REGGIO CALABRIA – Un patrimonio edilizio e societario enorme – controvalore, 45 milioni di euro – è stato sequestrato da Servizio centrale anticrimine della Polizia e Divisione anticrimine della Questura di Reggio Calabria ai fratelli Demetrio e Francesco Berna, imprenditori edili entrambi, nel 2019 fra i 17 arrestati nel contesto dell’operazione “Libro nero” contro il clan Libri.
Il primo ex assessore comunale al Bilancio a Reggio città, a tutt’oggi accusato di associazione mafiosa, il secondo già presidente regionale dell’Ance – l’associazione costruttori in seno a Confindustria –, e che ancora deve rispondere di concorso esterno in associazione mafiosa.
Questa mattina, alla Questura di Reggio Calabria, la conferenza stampa – presenti fra gli altri il direttore centrale Anticrimine prefetto Francesco Messina, il questore reggino Bruno Megale, il direttore del Servizio centrale Anticrimine Giuseppe Linares e Rosa Alba Stramandino, dirigente Divisione Anticrimine Reggio Calabria.
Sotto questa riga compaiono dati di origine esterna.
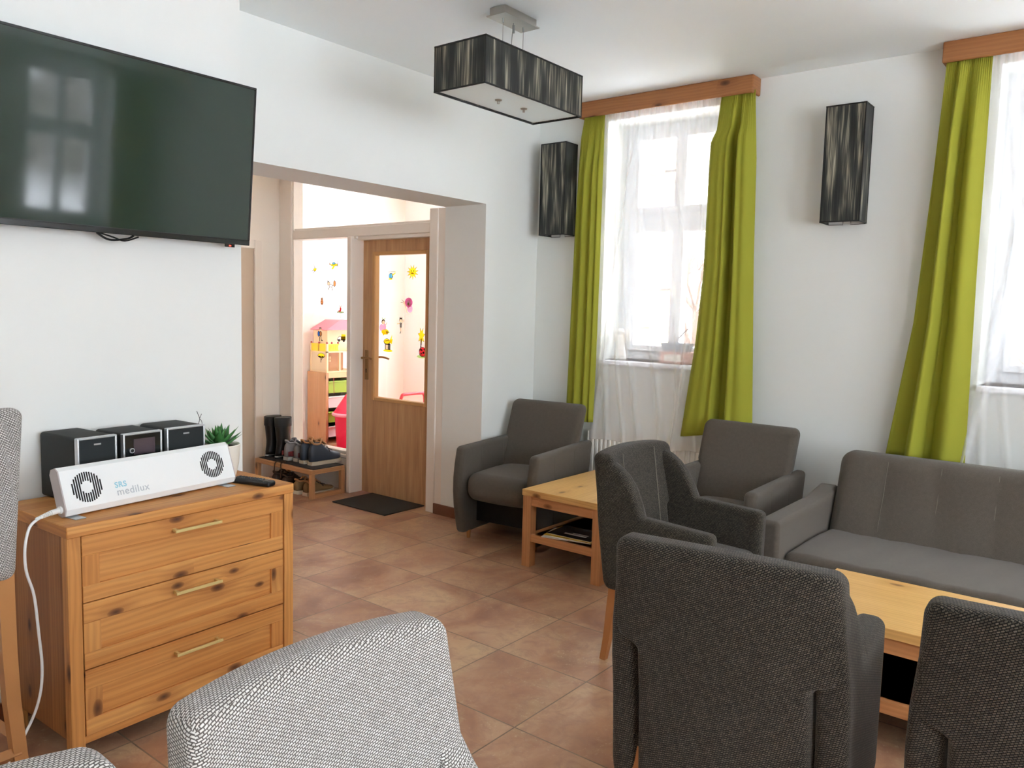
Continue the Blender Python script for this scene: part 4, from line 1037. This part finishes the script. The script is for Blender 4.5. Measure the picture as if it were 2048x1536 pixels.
def superring(x, hw, z0, z1, n=16, p=2.6, y0=0):
    zc, hz = (z0+z1)/2, (z1-z0)/2
    out = []
    for k in range(n):
        a = 2*PI*k/n; c, s = math.cos(a), math.sin(a)
        out.append((x, y0+hw*abs(c)**(2/p)*(1 if c > 0 else -1), zc+hz*abs(s)**(2/p)*(1 if s > 0 else -1)))
    return out
def shoe(name, label, loc, rz, upm, solm, linm, L=.29, col=.12, group=None, laces=True, accent=None):
    """toe points to +x, heel at origin"""
    t = thing(name, label, 'shoe', loc, rz, group)
    foot = [(0, .6), (.08, .82), (.25, .9), (.45, .86), (.65, 1), (.82, .95), (.94, .7), (1, .3)]
    W = .0445
    bm = B()
    def outline(g): return [(x*L, w*W*g) for x, w in foot]
    top = [(x, y) for x, y in outline(1.06)] + [(x, -y) for x, y in reversed(outline(1.06))]
    v = prism(bm, top, 2, 0, .026, f=lambda p: V((p.x, p.y, p.z + .012*max(0, (p.x/L-.75)/.25)**2)))
    obj('sole', bm, solm, t, smooth=True)
    hs = [(.0, .85*col), (.06, .98*col), (.2, col), (.34, .95*col), (.44, .80*col), (.55, .62*col), (.68, .49*col), (.82, .42*col), (.93, .34*col), (1.0, .2*col)]
    bm = B(); rings = []
    for x, hh in hs:
        w = pw(x, foot)*W*.97
        narrow = 1 if x > .45 else 1
        r = superring(x*L*.985+.002, w, .02, .02+hh, 18, 2.4)
        # upper is narrower towards the ankle
        rings.append([(px, py*(1-.35*max(0, (pz-.03)/col) if x < .5 else 1), pz) for px, py, pz in r])
    loft(bm, rings); up = obj('upper', bm, upm, t, smooth='all')
    # padded collar
    bm = B(); pts = []
    for k in range(17):
        a = 2*PI*k/16
        pts.append((L*(.19+.17*math.cos(a)), .030*math.sin(a), .02+col*(1.0+.06*math.cos(a*1)**2 + (.10 if math.cos(a) > .7 else .05 if math.cos(a) < -.8 else -.06))))
    tube(bm, pts, .0075, 7); obj('collar', bm, linm, t, smooth='all')
    bm = B(); lathe(bm, [(.001, .02+col*.98), (1, .02+col*1.0)], n=16)
    for vv in bm.verts: vv.co = V((L*.19+vv.co.x*L*.16, vv.co.y*.027, vv.co.z))
    obj('insole_opening', bm, M['slot'], t)
    bm = B(); rbox(bm, (L*.40, 0, .02+col*1.0), (.03, .024, .006), .005, n=(2, 2, 1), seg=2, f=lambda p: V((p.x, p.y, p.z-(p.x-L*.40)*.65)))
    obj('tongue', bm, linm, t, smooth='all')
    if laces:
        bm = B()
        for i in range(5):
            x = L*(.42+.06*i); z = .02+pw(x/L, hs)+.004; w = .02
            tube(bm, [(x, -w, z-.008), (x+.006, 0, z+.002), (x, w, z-.008)], .0022, 5, sub=2)
            tube(bm, [(x, -w, z-.008), (x+.018, w, z-.010)], .002, 5)
        tube(bm, [(L*.44, 0, .02+col*.86), (L*.47, -.03, .02+col*.8), (L*.52, -.042, .02+col*.5), (L*.55, -.03, .02+col*.55), (L*.5, -.01, .02+col*.75)], .0018, 5, sub=3)
        obj('laces', bm, M['lace'], t, smooth=True)
    if accent:
        bm = B()
        for s in (-1, 1): rbox(bm, (L*.17, s*.0405, .055), (.05, .004, .018), .0035, seg=2)
        obj('heel_panel', bm, accent, t, smooth=True)
    return t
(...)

La sezione Misure di prevenzione del Tribunale reggino ha disposto il ‘congelamento’ di pacchetti azionari in 18 società, una ditta individuale, 10 veicoli, 337 fabbricati, 23 terreni e vari rapporti finanziari.
Un patrimonio ciclopico: due fratelli inizialmente squattrinati, osservano gli investigatori, mai avrebbero potuto metterlo insieme senza il patto sinallagmatico – fatto cioè di reciproci favori illeciti – con la potente ‘ndrina dei Libri, egemone nella zona collinare di Reggio città.
«Un clan storico, che faceva parte anche del Direttorio della ‘ndrangheta – ha osservato fra l’altro il questore Megale –, e tutti i processi per ‘ndrangheta, dal primo ‘maxi’ che fu Olimpia fino a processi alquanto recenti come Meta, ne hanno sottolineato l’estrema potenza e pericolosità».
«Come hanno fatto i Berna, che non avevano praticamente neanche i soldi per campare, a mettere in piedi un simile impero economico? Come hanno fatto a mettere “i piedi” dentro le più importanti articolazioni d’imprenditoria ed Enti locali? Questa è una risposta che non posso e non so dare io – ha osservato il prefetto Messina –. Certo però stiamo parlando di un territorio difficilissimo, in cui il contrasto alle ‘ndrine deve necessariamente essere anche di matrice culturale. In questo contesto si sono riusciti a intrufolare bene Demetrio e Francesco Berna: riuscivano persino a pagare un “pizzo” inferiore a quanto teoricamente dovuto proprio grazie al blasone criminale della ‘ndrina Libri», osserva il direttore dell’Anticrimine.
Un clan che avrebbe protetto i fratelli Berna nei decenni, rappresentandoli a dovere davanti alle altre ‘ndrine, ma pure in ambito politico-amministrativo.